We're critiquing a complex system here of which we're a part. We want bigger and better games and we tend to want them around the end of the year. We are a force exerting pressure. We can't boycott and get what we want--boycotting games for practices most studios engage in would, in fairness, require us to boycott AAA gaming full stop. Sure, unionize, and see game development move to more flexible locales. (It's why film crews often move to right-to-work states.) Game development isn't tied to geography by history or climate or anything else. People would move to Antarctica for the opportunity to work in games.

The problem is crunch, and it exists in many industries because we're mere mortals, and we don't always know exactly what will happen. You don't know how hard things will be, you don't know what demand is going to be in our industry, and you often have hard deadlines that can make or break your success.

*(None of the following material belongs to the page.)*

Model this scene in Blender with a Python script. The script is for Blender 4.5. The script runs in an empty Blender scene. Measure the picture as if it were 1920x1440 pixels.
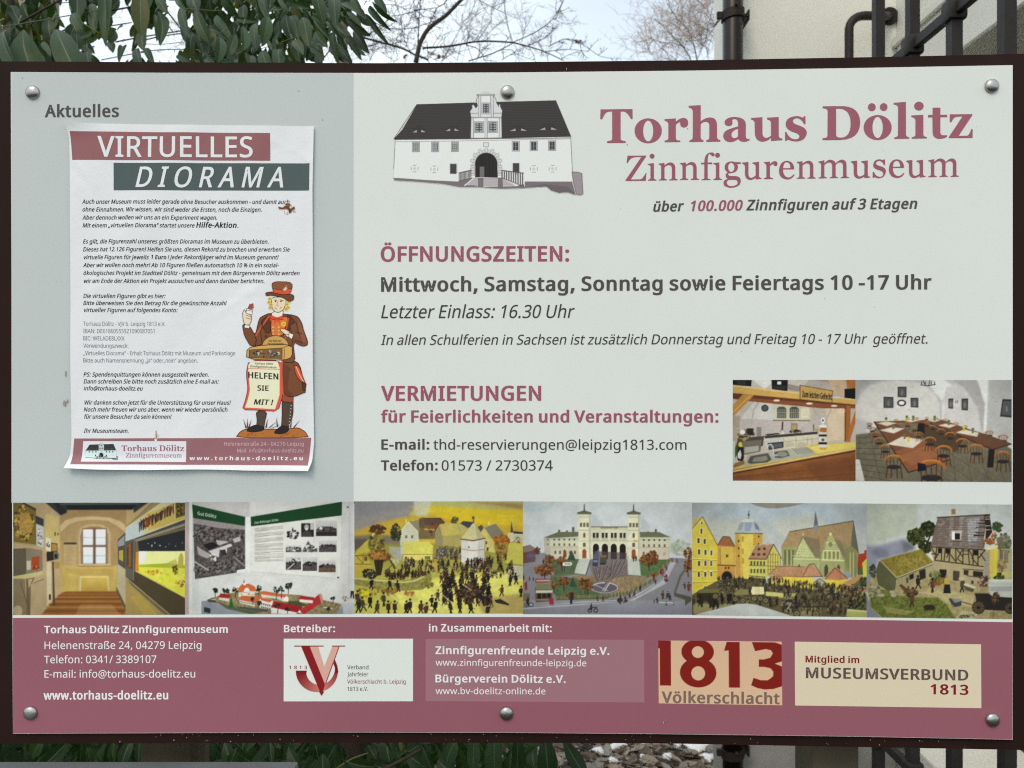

And especially in creative endeavors like making games, years can go into trial and error while you figure what it is you're making. By the time you figure it out, you've got a lot less time/money to make it than you would prefer, so compromises have to be made. So choose: quality or time? You can't have both.

I keep hoping someone will figure out crunch, and I expect/hope that as the industry matures, the expertise necessary to effectively anticipate and schedule will reduce it. I’m sure some studios already do it better than others. At a certain level, though, obsessive commitment is very nearly an absolute requirement of creative masterpieces. Similarly, in my experience coding is the type of work where more can be done during sustained periods of focus than when you break it up. I suspect if crunch didn’t exist, some would do it anyway.